*Scene modeling code data:*
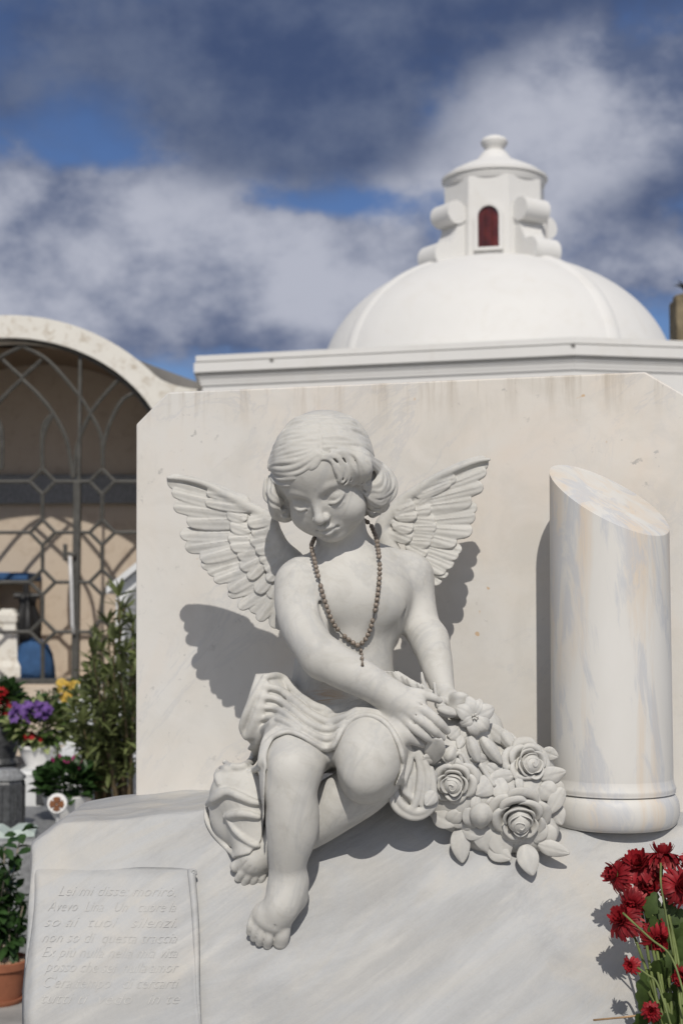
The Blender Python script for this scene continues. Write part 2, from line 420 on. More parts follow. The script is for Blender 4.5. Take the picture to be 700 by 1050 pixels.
def mat_paint(name, col, grime=(.30, .25, .19), amt=.5, scale=5):
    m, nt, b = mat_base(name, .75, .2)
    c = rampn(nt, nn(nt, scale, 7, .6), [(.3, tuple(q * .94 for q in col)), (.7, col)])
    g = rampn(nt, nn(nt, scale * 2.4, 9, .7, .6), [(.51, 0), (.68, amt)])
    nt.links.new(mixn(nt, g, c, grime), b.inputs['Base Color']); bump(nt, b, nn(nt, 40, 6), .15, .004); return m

M = {}
M['statue'] = mat_statue(); M['slab'] = mat_slab(); M['rock'] = mat_rock(); M['column'] = mat_column()
M['letter'] = plain('lettering_wash', (.455, .45, .435), .7, .12, 60)
M['white'] = mat_paint('white_limewash', (.66, .655, .64), (.56, .535, .49), .30, 2.0)
M['arch'] = mat_paint('weathered_limewash', (.66, .64, .59), (.32, .25, .17), .7, 7)
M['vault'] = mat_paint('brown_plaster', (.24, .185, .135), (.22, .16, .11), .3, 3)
M['beige'] = mat_paint('peach_plaster', (.52, .44, .355), (.36, .28, .21), .55, 4)
M['iron'] = plain('gate_iron', (.060, .058, .052), .55, .3, 20, .4)
M['steel'] = plain('galvanised_bar', (.5, .5, .5), .35, .1, 20, .5)
M['ground'] = plain('grey_paving', (.27, .26, .245), .85, .3, 7, .2, .3, .01)
M['granite'] = plain('dark_granite', (.055, .057, .06), .35, .5, 90, .5)
M['slate'] = plain('grey_granite', (.20, .205, .21), .5, .3, 70, .4)
M['tombwhite'] = plain('white_tomb_marble', (.62, .63, .63), .45, .12, 6, .3)
M['red_glass'] = plain('red_window_glass', (.085, .012, .007), .15, .5, 12, .6)
M['terracotta'] = plain('terracotta', (.26, .10, .055), .8, .2, 20, .2, .2)
M['soil'] = plain('pebbles', (.33, .22, .15), .9, .5, 120, .2, .6, .01)
M['bark'] = plain('bark', (.30, .255, .20), .85, .35, 30, .2, .5, .006)
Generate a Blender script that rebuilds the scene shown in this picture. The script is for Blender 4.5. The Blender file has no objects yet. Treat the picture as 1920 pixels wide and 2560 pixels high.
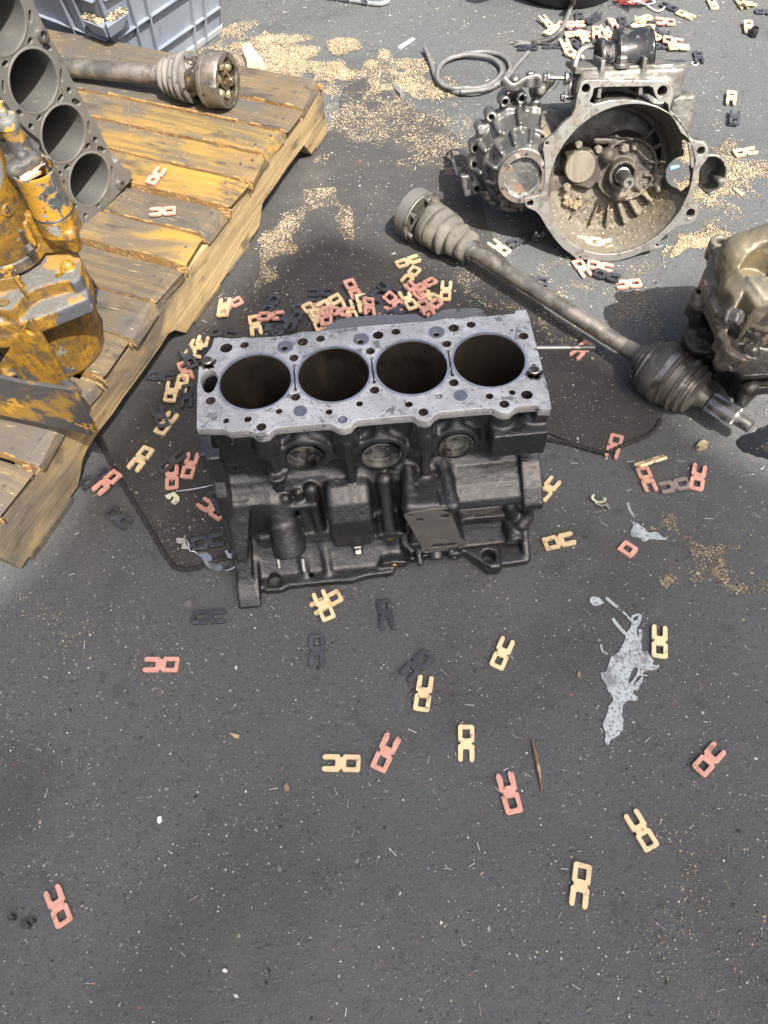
import bpy, math, random
import numpy as np
from mathutils import Vector, Matrix
random.seed(7); rng = np.random.default_rng(7)
R = math.radians
SC = bpy.context.scene
COL = SC.collection

# ------------------------------------------------------------------ camera
CAM_H, PITCH, ROLL, FPX = 0.905, 58.52, 3.71, 1925.0      # focal length in pixels of a 1920x2560 picture
_p, _r = R(PITCH), R(ROLL)
_fw = np.array([0, math.cos(_p), -math.sin(_p)])
_r0 = np.array([1.0, 0, 0]); _u0 = np.array([0, math.sin(_p), math.cos(_p)])
_ri = math.cos(_r)*_r0 - math.sin(_r)*_u0
_up = math.sin(_r)*_r0 + math.cos(_r)*_u0
CAMP = np.array([0, 0, CAM_H])
cd = bpy.data.cameras.new('camera'); cam = bpy.data.objects.new('camera', cd); COL.objects.link(cam)
M = Matrix(((_ri[0], _up[0], -_fw[0], 0), (_ri[1], _up[1], -_fw[1], 0), (_ri[2], _up[2], -_fw[2], CAM_H), (0, 0, 0, 1)))
cam.matrix_world = M
cd.sensor_fit = 'VERTICAL'; cd.sensor_height = 24.0; cd.lens = 24.0*FPX/2560.0
cd.clip_start = 0.02; cd.clip_end = 500
SC.camera = cam

# ------------------------------------------------------------------ light
SUN_AZ, SUN_EL = -60.0, 57.0          # direction TO the sun, azimuth from +X
sdir = np.array([math.cos(R(SUN_EL))*math.cos(R(SUN_AZ)), math.cos(R(SUN_EL))*math.sin(R(SUN_AZ)), math.sin(R(SUN_EL))])
W = bpy.data.worlds.new('World'); SC.world = W; W.use_nodes = True
nt = W.node_tree; nt.nodes.clear()
sky = nt.nodes.new('ShaderNodeTexSky'); sky.sky_type = 'NISHITA'; sky.sun_disc = False
sky.sun_elevation = R(SUN_EL); sky.sun_rotation = R(90-SUN_AZ); sky.dust_density = 8.0; sky.air_density = 1.0; sky.ozone_density = 1.0
bg = nt.nodes.new('ShaderNodeBackground'); bg.inputs[1].default_value = 0.112
wo = nt.nodes.new('ShaderNodeOutputWorld')
nt.links.new(sky.outputs[0], bg.inputs[0]); nt.links.new(bg.outputs[0], wo.inputs[0])
sl = bpy.data.lights.new('sun', 'SUN'); sl.energy = 5.0; sl.angle = R(0.53); sl.color = (1.0, 0.95, 0.87)
so = bpy.data.objects.new('sun', sl); COL.objects.link(so)
so.rotation_euler = Vector(sdir).to_track_quat('Z', 'Y').to_euler(); so.location = Vector(sdir)*20
vs = SC.view_settings
vs.view_transform = 'Standard'; vs.look = 'None'; vs.gamma = 1; vs.use_curve_mapping = False
vs.exposure = 1.26

# ------------------------------------------------------------------ picture -> place helpers
def ray(px, py): return _fw + _ri*(px-960)/FPX - _up*(py-1280)/FPX
def G(px, py, z=0.0):
    "point of the place at height z that the photograph shows at pixel (px, py) of 1920x2560"
    d = ray(px, py); return CAMP + d*((z-CAM_H)/d[2])
def pix(P):
    d = np.asarray(P)-CAMP; zz = d@_fw
    return 960+FPX*(d@_ri)/zz, 1280-FPX*(d@_up)/zz
def crop(x0, y0, s): return lambda x, y: (x0+x*s, y0+y*s)

# ------------------------------------------------------------------ object helpers
def tag(o, label=None, cat=None, group=None, kind=None):
    if label: o['label'] = label
    if cat: o['category'] = cat
    if group: o['group'] = group
    if kind: o['kind'] = kind
    return o
def thing(name, label, cat, loc=(0, 0, 0), rot=(0, 0, 0), group=None):
    o = bpy.data.objects.new(name, None); COL.objects.link(o); o.empty_display_size = .05
    o.location = loc; o.rotation_euler = rot
    return tag(o, label, cat, group)
def frame_matrix(o, X, Y, Z):
    return Matrix(((X[0], Y[0], Z[0], o[0]), (X[1], Y[1], Z[1], o[1]), (X[2], Y[2], Z[2], o[2]), (0, 0, 0, 1)))
def link(name, me, parent=None, mats=None):
    o = bpy.data.objects.new(name, me); COL.objects.link(o)
    if parent is not None: o.parent = parent
    if mats is not None:
        if len(me.materials): me.materials.clear()
        for m in (mats if isinstance(mats, (list, tuple)) else [mats]): me.materials.append(m)
    return o
def np_mesh(name, V, F, smooth=False, midx=None):
    V = np.asarray(V, dtype=np.float32); F = np.asarray(F, dtype=np.int32)
    me = bpy.data.meshes.new(name); k = F.shape[1]
    me.vertices.add(len(V)); me.vertices.foreach_set('co', V.ravel())
    me.loops.add(F.size); me.loops.foreach_set('vertex_index', F.ravel())
    me.polygons.add(len(F)); me.polygons.foreach_set('loop_start', np.arange(0, F.size, k, dtype=np.int32))
    if midx is not None: me.polygons.foreach_set('material_index', np.asarray(midx, dtype=np.int32))
    me.update(calc_edges=True)
    me.shade_smooth() if smooth else me.shade_flat()
    return me

class MB:
    "collects plain shapes into one mesh"
    def __init__(s): s.v = []; s.f = []; s.m = []
    def add(s, v, f, m=0):
        n = len(s.v); s.v += [tuple(float(c) for c in q) for q in v]; s.f += [tuple(i+n for i in q) for q in f]; s.m += [m]*len(f); return s
    def box(s, c, h, rot=None, m=0, ch=0.0):
        "box with chamfered vertical and horizontal edges when ch > 0"
        c = np.array(c, float); h = np.array(h, float); Rm = np.array(rot) if rot is not None else np.eye(3)
        if ch <= 0:
            v = [c+Rm@(h*np.array((x, y, z))) for x in (-1, 1) for y in (-1, 1) for z in (-1, 1)]
            f = [(0, 1, 3, 2), (4, 6, 7, 5), (0, 4, 5, 1), (2, 3, 7, 6), (0, 2, 6, 4), (1, 5, 7, 3)]
            return s.add(v, f, m)
        a = min(ch, min(h)*.9); v = []
        for z, q in ((-h[2], a), (-h[2]+a, 0), (h[2]-a, 0), (h[2], a)):
            X, Y = h[0]-q, h[1]-q; k = a*.6
            v += [c+Rm@np.array(t) for t in ((X-k, -Y, z), (X, -Y+k, z), (X, Y-k, z), (X-k, Y, z), (-X+k, Y, z), (-X, Y-k, z), (-X, -Y+k, z), (-X+k, -Y, z))]
        f = [tuple(range(7, -1, -1)), tuple(range(24, 32))]
        for r_ in range(3):
            for i in range(8):
                j = (i+1) % 8; f.append((r_*8+i, r_*8+j, r_*8+8+j, r_*8+8+i))
        return s.add(v, f, m)
    def rings(s, rings, cap0=True, cap1=True, m=0):
        n = len(rings[0]); v = [q for r_ in rings for q in r_]; f = []
        for k in range(len(rings)-1):
            for i in range(n):
                j = (i+1) % n; f.append((k*n+i, k*n+j, (k+1)*n+j, (k+1)*n+i))
        if cap0: f.append(tuple(range(n-1, -1, -1)))
        if cap1: f.append(tuple(range((len(rings)-1)*n, len(rings)*n)))
        return s.add(v, f, m)
    def lathe(s, prof, p0=(0, 0, 0), p1=(0, 0, 1), n=32, m=0, cap0=True, cap1=True, phase=0, wob=None):
        "prof: (t, r) with t metres along the axis p0->p1"
        p0 = np.array(p0, float); ax = np.array(p1, float)-p0; ax /= np.linalg.norm(ax)
        a = np.cross(ax, (0, 0, 1)) if abs(ax[2]) < .9 else np.cross(ax, (1, 0, 0)); a /= np.linalg.norm(a); b = np.cross(ax, a)
        rr = []
        for i, (t, r_) in enumerate(prof):
            ring = []
            for k in range(n):
                th = 2*math.pi*k/n+phase; q = r_*(1+(wob(i, th) if wob else 0))
                ring.append(p0+ax*t+q*(math.cos(th)*a+math.sin(th)*b))
            rr.append(ring)
        return s.rings(rr, cap0, cap1, m)
    def cyl(s, p0, p1, r, r2=None, n=24, m=0, bev=0.0):
        L = np.linalg.norm(np.array(p1, float)-np.array(p0, float)); r2 = r if r2 is None else r2
        if bev > 0: prof = [(0, r-bev), (bev, r), (L-bev, r2), (L, r2-bev)]
        else: prof = [(0, r), (L, r2)]
        return s.lathe(prof, p0, p1, n, m)
    def tube(s, pts, r, n=10, m=0, flat=None, cap=True):
        P = [np.array(q, float) for q in pts]; rr = []; a = None
        for i, q in enumerate(P):
            t = P[min(i+1, len(P)-1)]-P[max(i-1, 0)]; t /= (np.linalg.norm(t)+1e-12)
            if a is None:
                a = np.cross(t, (0, 0, 1)) if abs(t[2]) < .95 else np.cross(t, (1, 0, 0))
            a = a-t*(a@t); a /= (np.linalg.norm(a)+1e-12); b = np.cross(t, a)
            ri = r[i] if isinstance(r, (list, tuple, np.ndarray)) else r
            fx, fy = flat if flat else (1, 1)
            rr.append([q+ri*(fx*math.cos(th)*a+fy*math.sin(th)*b) for th in np.arange(n)*2*math.pi/n])
        return s.rings(rr, cap, cap, m)
    def hexbolt(s, c, ax, r, h, m=0):
        c = np.array(c, float); ax = np.array(ax, float)/np.linalg.norm(ax)
        s.lathe([(0, r*1.25), (h*.22, r*1.25), (h*.22, r*.97), (h*.85, r), (h, r*.86)], c, c+ax, 6, m)
        return s
    def prism(s, pts, frame, h0, h1, m=0):
        "pts 2D polygon; frame=(origin, ex, ey, ez)"
        o, ex, ey, ez = [np.array(q, float) for q in frame]
        lo = [o+ex*x+ey*y+ez*h0 for x, y in pts]; hi = [o+ex*x+ey*y+ez*h1 for x, y in pts]
        return s.rings([lo, hi], True, True, m)
    def build(s, name, mats, parent=None, smooth=None, bevel=0.0):
        me = bpy.data.meshes.new(name); me.from_pydata(s.v, [], s.f)
        me.polygons.foreach_set('material_index', np.array(s.m, dtype=np.int32)); me.update()
        o = link(name, me, parent, mats)
        if smooth is not None: soft(me, smooth)
        if bevel > 0:
            b = o.modifiers.new('bevel', 'BEVEL'); b.width = bevel; b.segments = 2; b.limit_method = 'ANGLE'; b.angle_limit = R(35)
        return o
def soft(me, deg=40):
    me.polygons.foreach_set('use_smooth', np.ones(len(me.polygons), dtype=bool))
    me.set_sharp_from_angle(angle=R(deg))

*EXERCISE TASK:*
Repeat, exactly and in full, each line from the start of the data to the line that contains "(.32, .25, .17), .7, 7)". Pictures do not go in.

*SOLUTION:*
The Blender Python script for this scene continues. Write part 2, from line 420 on. More parts follow. The script is for Blender 4.5. Take the picture to be 700 by 1050 pixels.
def mat_paint(name, col, grime=(.30, .25, .19), amt=.5, scale=5):
    m, nt, b = mat_base(name, .75, .2)
    c = rampn(nt, nn(nt, scale, 7, .6), [(.3, tuple(q * .94 for q in col)), (.7, col)])
    g = rampn(nt, nn(nt, scale * 2.4, 9, .7, .6), [(.51, 0), (.68, amt)])
    nt.links.new(mixn(nt, g, c, grime), b.inputs['Base Color']); bump(nt, b, nn(nt, 40, 6), .15, .004); return m

M = {}
M['statue'] = mat_statue(); M['slab'] = mat_slab(); M['rock'] = mat_rock(); M['column'] = mat_column()
M['letter'] = plain('lettering_wash', (.455, .45, .435), .7, .12, 60)
M['white'] = mat_paint('white_limewash', (.66, .655, .64), (.56, .535, .49), .30, 2.0)
M['arch'] = mat_paint('weathered_limewash', (.66, .64, .59), (.32, .25, .17), .7, 7)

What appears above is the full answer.